Parliament: Cook challenged on Nato bombing
ROBIN COOK clashed with Tory and Labour members of the Foreign Affairs Select Committee yesterday after they questioned the legality of Nato strikes on Serbia.
Amid signs of Tory misgivings about support for the Government over the attacks, the Labour MP Diane Abbott clearly irritated Mr Cook by claiming that the attacks were on a "slender" justification of preventing a humanitarian catastrophe.
The left-winger defended Sir John Stanley, a Tory member of the committee and former defence minister, after he was involved in angry exchanges with Mr Cook for questioning the conduct of the Nato offensive.
In some of the sharpest clashes with MPs since the conflict began, Mr Cook turned on Sir John for claiming Nato had been warned that President Slobodan Milosevic would respond to the attacks by increasing ethnic cleansing in Kosovo and had failed to realise the consequences of its actions.

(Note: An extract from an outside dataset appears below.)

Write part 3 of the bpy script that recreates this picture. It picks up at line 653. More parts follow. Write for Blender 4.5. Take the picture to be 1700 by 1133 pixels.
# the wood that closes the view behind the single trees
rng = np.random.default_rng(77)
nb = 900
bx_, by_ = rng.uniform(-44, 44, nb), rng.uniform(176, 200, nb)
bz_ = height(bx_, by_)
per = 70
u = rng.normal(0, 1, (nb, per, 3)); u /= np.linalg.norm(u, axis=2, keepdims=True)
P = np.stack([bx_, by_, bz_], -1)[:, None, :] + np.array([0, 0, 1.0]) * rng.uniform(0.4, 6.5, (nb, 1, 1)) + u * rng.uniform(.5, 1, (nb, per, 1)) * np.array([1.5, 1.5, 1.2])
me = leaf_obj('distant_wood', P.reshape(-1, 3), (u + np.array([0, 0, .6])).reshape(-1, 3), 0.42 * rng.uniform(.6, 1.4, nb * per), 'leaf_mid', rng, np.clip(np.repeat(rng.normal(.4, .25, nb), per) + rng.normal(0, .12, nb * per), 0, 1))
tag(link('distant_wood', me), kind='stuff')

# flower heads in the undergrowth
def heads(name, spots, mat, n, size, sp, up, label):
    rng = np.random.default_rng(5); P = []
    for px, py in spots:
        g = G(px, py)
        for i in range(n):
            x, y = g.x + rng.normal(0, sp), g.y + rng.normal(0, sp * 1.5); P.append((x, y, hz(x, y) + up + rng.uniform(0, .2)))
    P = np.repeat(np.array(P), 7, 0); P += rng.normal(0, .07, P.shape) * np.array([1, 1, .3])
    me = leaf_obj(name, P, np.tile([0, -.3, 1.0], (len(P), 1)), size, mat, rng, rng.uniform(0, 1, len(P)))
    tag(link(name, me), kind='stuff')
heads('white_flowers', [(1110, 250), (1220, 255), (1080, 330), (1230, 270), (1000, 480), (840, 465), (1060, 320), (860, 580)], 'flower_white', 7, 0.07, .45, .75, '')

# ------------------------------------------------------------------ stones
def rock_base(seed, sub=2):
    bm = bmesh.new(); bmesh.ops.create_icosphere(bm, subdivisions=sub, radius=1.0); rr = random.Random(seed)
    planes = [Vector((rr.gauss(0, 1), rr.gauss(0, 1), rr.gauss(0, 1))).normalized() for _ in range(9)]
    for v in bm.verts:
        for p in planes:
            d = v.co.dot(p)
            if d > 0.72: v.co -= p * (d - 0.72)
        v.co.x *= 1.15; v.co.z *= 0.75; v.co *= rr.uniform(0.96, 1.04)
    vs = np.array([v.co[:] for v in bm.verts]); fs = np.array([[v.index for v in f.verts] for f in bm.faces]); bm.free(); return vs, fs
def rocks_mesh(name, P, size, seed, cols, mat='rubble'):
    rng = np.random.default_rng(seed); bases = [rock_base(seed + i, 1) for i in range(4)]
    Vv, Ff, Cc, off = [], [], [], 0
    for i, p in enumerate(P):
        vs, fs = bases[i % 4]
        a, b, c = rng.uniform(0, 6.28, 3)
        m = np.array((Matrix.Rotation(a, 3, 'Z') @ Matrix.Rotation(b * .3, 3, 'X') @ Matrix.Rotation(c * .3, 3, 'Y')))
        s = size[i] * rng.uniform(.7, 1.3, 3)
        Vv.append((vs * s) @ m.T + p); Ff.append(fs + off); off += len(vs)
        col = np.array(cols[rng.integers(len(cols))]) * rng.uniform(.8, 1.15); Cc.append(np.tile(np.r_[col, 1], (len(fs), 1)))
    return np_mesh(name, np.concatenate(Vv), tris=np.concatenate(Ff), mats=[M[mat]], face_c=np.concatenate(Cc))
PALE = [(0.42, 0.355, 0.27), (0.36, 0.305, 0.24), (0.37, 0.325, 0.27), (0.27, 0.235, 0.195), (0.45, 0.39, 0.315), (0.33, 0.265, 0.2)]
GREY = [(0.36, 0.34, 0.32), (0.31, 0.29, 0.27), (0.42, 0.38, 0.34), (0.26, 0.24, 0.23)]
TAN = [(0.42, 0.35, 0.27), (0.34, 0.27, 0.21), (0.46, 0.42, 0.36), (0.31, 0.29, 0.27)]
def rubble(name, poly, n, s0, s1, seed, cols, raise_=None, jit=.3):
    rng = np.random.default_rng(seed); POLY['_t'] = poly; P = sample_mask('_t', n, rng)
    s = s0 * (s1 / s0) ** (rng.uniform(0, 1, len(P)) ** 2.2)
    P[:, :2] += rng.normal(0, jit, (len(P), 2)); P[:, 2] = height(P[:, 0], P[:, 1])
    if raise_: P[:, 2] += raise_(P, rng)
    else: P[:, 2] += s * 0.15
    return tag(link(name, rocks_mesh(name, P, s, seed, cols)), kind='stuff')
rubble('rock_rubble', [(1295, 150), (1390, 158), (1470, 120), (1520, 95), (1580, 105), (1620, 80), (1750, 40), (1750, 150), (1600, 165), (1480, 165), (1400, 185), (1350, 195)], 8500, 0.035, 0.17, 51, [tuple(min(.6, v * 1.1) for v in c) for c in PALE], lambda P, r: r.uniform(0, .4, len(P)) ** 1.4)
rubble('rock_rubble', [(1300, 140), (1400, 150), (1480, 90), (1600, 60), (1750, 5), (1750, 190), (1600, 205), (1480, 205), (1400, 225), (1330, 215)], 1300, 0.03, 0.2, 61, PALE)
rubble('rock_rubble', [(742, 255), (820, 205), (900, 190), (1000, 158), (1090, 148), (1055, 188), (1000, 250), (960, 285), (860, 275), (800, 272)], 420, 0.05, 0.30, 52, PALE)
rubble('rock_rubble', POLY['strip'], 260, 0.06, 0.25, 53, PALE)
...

Mr Cook said he would "vigorously rebut" the suggestion that the Nato bombing had caused the "ethnic cleansing" of Albanians from Kosovo.

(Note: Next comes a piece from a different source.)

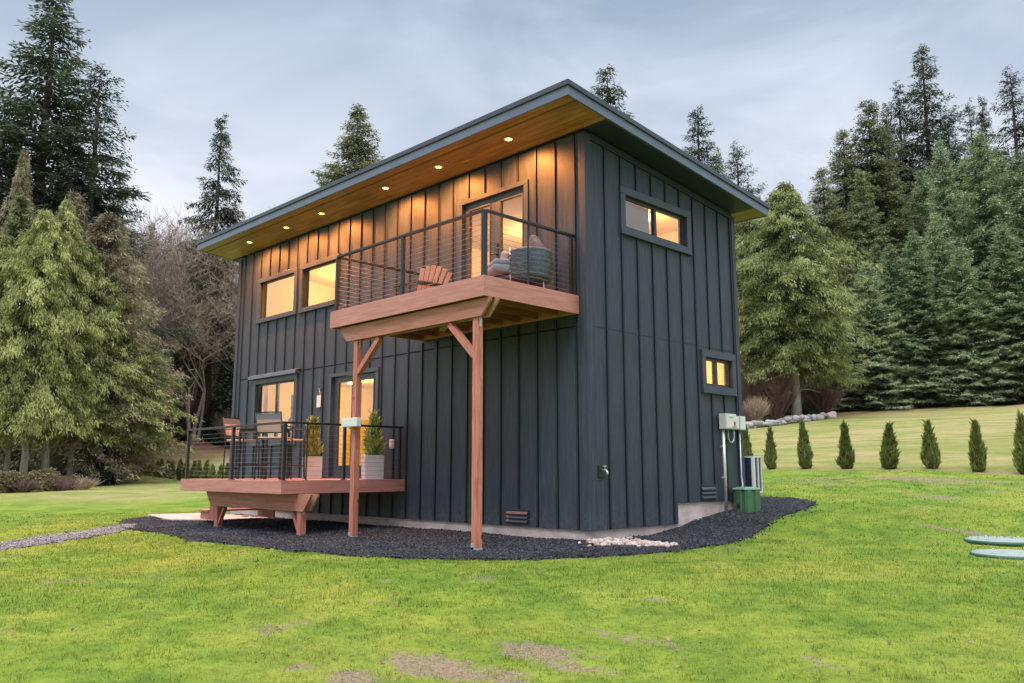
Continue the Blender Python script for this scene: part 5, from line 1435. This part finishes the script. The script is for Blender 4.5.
# adirondack chair on the balcony (faces -x)
r = empty('adirondack_chair', (-3.0, -.62, 3.45), R(-8))
n = 6
for k in range(n):
    f = (k - (n - 1) / 2) / ((n - 1) / 2); y = f * .235
    top = .80 - .085 * f * f
    m = MB(); m.bar((-.02, y * .80, .20), (.30, y * 1.12, top), .072, .018, (0, 1, 0)) if False else m.add(
        [(-.02 + dx, y * .8 + s * .031, .20 + dz) for dx, dz in ((-.008, 0), (.008, .006)) for s in (-1, 1)] + [(.30 + dx, y * 1.14 + s * .041, top + dz) for dx, dz in ((-.008, 0), (.008, .006)) for s in (-1, 1)],
        [(0, 1, 3, 2), (4, 6, 7, 5), (0, 4, 5, 1), (2, 3, 7, 6), (0, 2, 6, 4), (1, 5, 7, 3)])
    m.build('back_slat', M['chairwood'], r, bevel=.006)
for k in range(5):
    m = MB(); x = -.48 + k * .105; m.box(x, x + .09, -.25, .25, .335 - k * .028, .353 - k * .028); m.build('seat_slat', M['chairwood'], r, bevel=.003)
for s in (-1, 1):
    m = MB(); m.prism([(-.55, .535), (-.50, .555), (.16, .51), (.16, .49), (-.50, .535)], 1, s * .31 - .055, s * .31 + .055); m.build('armrest', M['black'], r, bevel=.006)
    m = MB(); m.bar((-.44, s * .275, 0), (-.44, s * .275, .535), .09, .022, (0, 1, 0)); m.build('leg', M['black'], r)
    m = MB(); m.prism([(-.46, .36), (-.46, .25), (.42, .0), (.48, .0), (.40, .10)], 1, s * .258 - .011, s * .258 + .011); m.build('side_rail', M['black'], r)
m = MB(); m.bar((.19, -.30, .50), (.19, .30, .50), .02, .06); m.build('back_brace', M['black'], r)
tag(r, 'low adirondack chair with pale wooden back slats and black arms on the balcony', 'chair')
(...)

"I personally deprecate those who play Milosevic's game of suggesting it is Nato that is to blame for the ethnic cleansing because it comes close to accepting he is justified in responding to the Nato bombing by the barbarity with which he has behaved.
"Nobody was saying in 1940 we should stop bombing Hitler because he is killing the Jews. Nobody was making that linkage. It was because of his politics and his fascism that he was carrying out the genocide. It is exactly the same with Milosevic and the Kosovars," said Mr Cook.
Ms Abbott protested to the Foreign Secretary: "It is not a substitute for a reasoned defence to accuse people of being an apologist for Milosevic. That is not a serious defence for what you have been doing."
Later, John Prescott, the Deputy Prime Minister, heard further Tory misgivings over the "shifting and the confused military and political objectives" of the Nato action.
Peter Lilley, deputy Tory leader, warned British troops could be "overstretched" because of the cuts outlined in the Strategic Defence Review.
Peter Luff, Tory MP for Mid Worcestershire, asked: "Why yesterday did the Prime Minister say to the House that Serbian brutality in Kosovo was planned well in advance, when three weeks ago Robin Cook and Clare Short [Secretary of State for International Development] were both saying that no one could have anticipated the Serbian reaction to the bombing campaign and, incredibly, that to put humanitarian assistance in place in advance would have made us complicit in Milosevic's campaign?"
But Mr Prescott, standing in during question time for Tony Blair who was at the European Union summit in Brussels, said no one could have envisaged the horrific actions seen Kosovo: "I don't think there's any doubt the general public will certainly ... accept that these events were going on. The scale of them no one envisaged."
His claims were supported by Clive Soley, chairman of the Parliamentary Labour Party, who warned Tories not to end the bi-partisan consensus on Kosovo.